Provided material:
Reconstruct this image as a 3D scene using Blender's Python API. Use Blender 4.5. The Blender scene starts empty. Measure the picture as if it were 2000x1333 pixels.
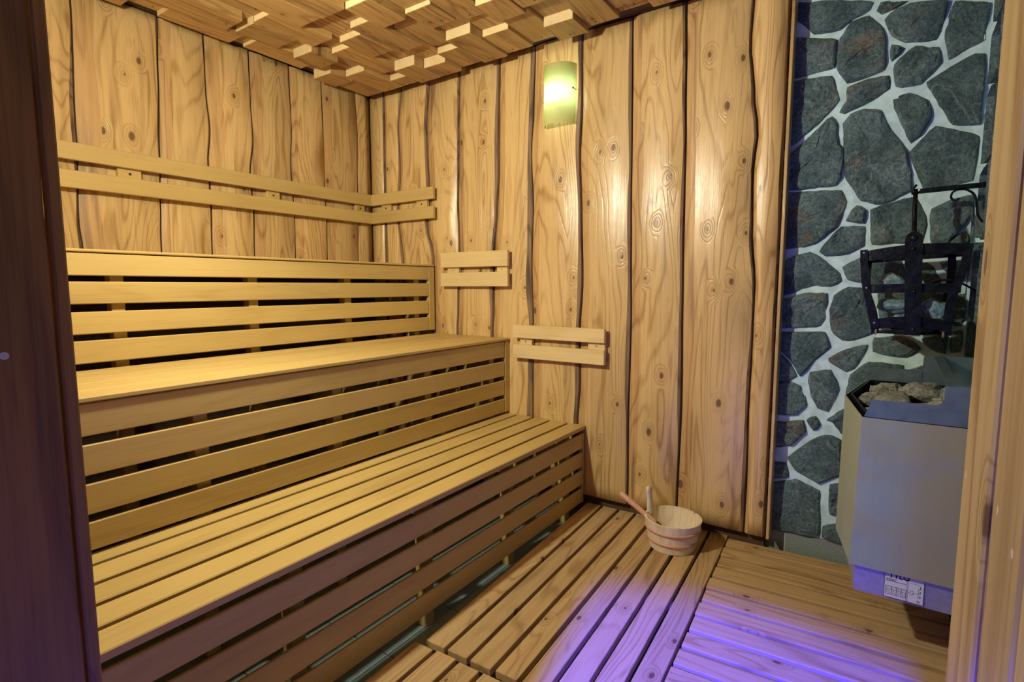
import bpy, bmesh, math, random
from mathutils import Vector, Matrix, noise
PI = math.pi
scene = bpy.context.scene
COL = scene.collection
# ------------------------------------------------------------------ camera
YAW, PITCH, ROLL, FPX = 0.6003, 0.1023, -0.0009, 1047.86
cam_d = bpy.data.cameras.new('camera'); cam = bpy.data.objects.new('camera', cam_d); COL.objects.link(cam)
Fv = Vector((-math.sin(YAW)*math.cos(PITCH), math.cos(YAW)*math.cos(PITCH), -math.sin(PITCH)))
Rv = Vector((math.cos(YAW), math.sin(YAW), 0)); Uv = Rv.cross(Fv)
R2 = Rv*math.cos(ROLL)+Uv*math.sin(ROLL); U2 = -Rv*math.sin(ROLL)+Uv*math.cos(ROLL)
m = Matrix((R2, U2, -Fv)).transposed().to_4x4(); m.translation = (2.7418, -2.4064, 1.1721)
cam.matrix_world = m
cam_d.sensor_fit = 'HORIZONTAL'; cam_d.sensor_width = 36.0; cam_d.lens = 36.0*FPX/2000; cam_d.clip_start = .02
scene.camera = cam
# ------------------------------------------------------------------ world, lights, exposure
w = bpy.data.worlds.new('world'); scene.world = w; w.use_nodes = True
w.node_tree.nodes['Background'].inputs[0].default_value = (.30, .40, .55, 1)
w.node_tree.nodes['Background'].inputs[1].default_value = .16
def light(name, kind, loc, energy, color, target=None, **kw):
    d = bpy.data.lights.new(name, kind); d.energy = energy; d.color = color
    for k, v in kw.items(): setattr(d, k, v)
    o = bpy.data.objects.new(name, d); COL.objects.link(o); o.location = loc
    if target is not None: o.rotation_euler = (Vector(target)-Vector(loc)).to_track_quat('-Z', 'Y').to_euler()
    return o
light('key_lamp', 'POINT', (1.28, -2.0, 1.9), 37, (1.0, 1.0, .80), shadow_soft_size=.035)
light('added_key_spot', 'SPOT', (1.28, -2.0, 1.9), 68, (1.0, 1.0, .80), target=(1.5, 0, 1.35), shadow_soft_size=.035, spot_size=math.radians(165), spot_blend=1.0)  # added spot at the key lamp, evens the light towards the back wall
light('violet_spot', 'SPOT', (2.62, -4.4, 2.3), 4300, (.02, .02, 1.0), target=(2.55, -2.76, 0), shadow_soft_size=.07, spot_size=math.radians(50), spot_blend=.08)
light('added_fill', 'AREA', (2.0, -3.3, 2.2), 3.0, (1.0, .70, .48), target=(1.6, -1.0, .6), size=.9)  # added soft fill outside the door, no known lamp there
vs = scene.view_settings
vs.view_transform = 'Standard'; vs.look = 'None'; vs.exposure = 0.22; vs.gamma = 1.0; vs.use_curve_mapping = False
scene.cycles.max_bounces = 8; scene.cycles.diffuse_bounces = 4
# ------------------------------------------------------------------ object helpers
def tag(o, label=None, cat=None, group=None, kind=None):
    if label: o['label'] = label
    if cat: o['category'] = cat
    if group: o['group'] = group
    if kind: o['kind'] = kind
    return o
def empty(name, loc=(0, 0, 0), parent=None):
    o = bpy.data.objects.new(name, None); COL.objects.link(o); o.location = loc; o.parent = parent
    o.empty_display_size = .05
    return o
def put(name, me, mat=None, parent=None, mw=None):
    if mat is not None and not me.materials:
        for q in (mat if isinstance(mat, (list, tuple)) else [mat]): me.materials.append(q)
    o = bpy.data.objects.new(name, me); COL.objects.link(o)
    if parent is not None: o.parent = parent
    if mw is not None:
        o.matrix_local = (Matrix.Translation(parent.matrix_world_loc).inverted() @ mw) if False else mw
    return o
def bm2me(bm, name, smooth=False):
    me = bpy.data.meshes.new(name); bm.to_mesh(me); bm.free()
    if smooth:
        for p in me.polygons: p.use_smooth = True
    return me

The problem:
Lines of the material that contain the word "scene" are to be gathered.

Answer for the task:
Reconstruct this image as a 3D scene using Blender's Python API. Use Blender 4.5. The Blender scene starts empty. Measure the picture as if it were 2000x1333 pixels.
scene = bpy.context.scene
COL = scene.collection
scene.camera = cam
w = bpy.data.worlds.new('world'); scene.world = w; w.use_nodes = True
vs = scene.view_settings
scene.cycles.max_bounces = 8; scene.cycles.diffuse_bounces = 4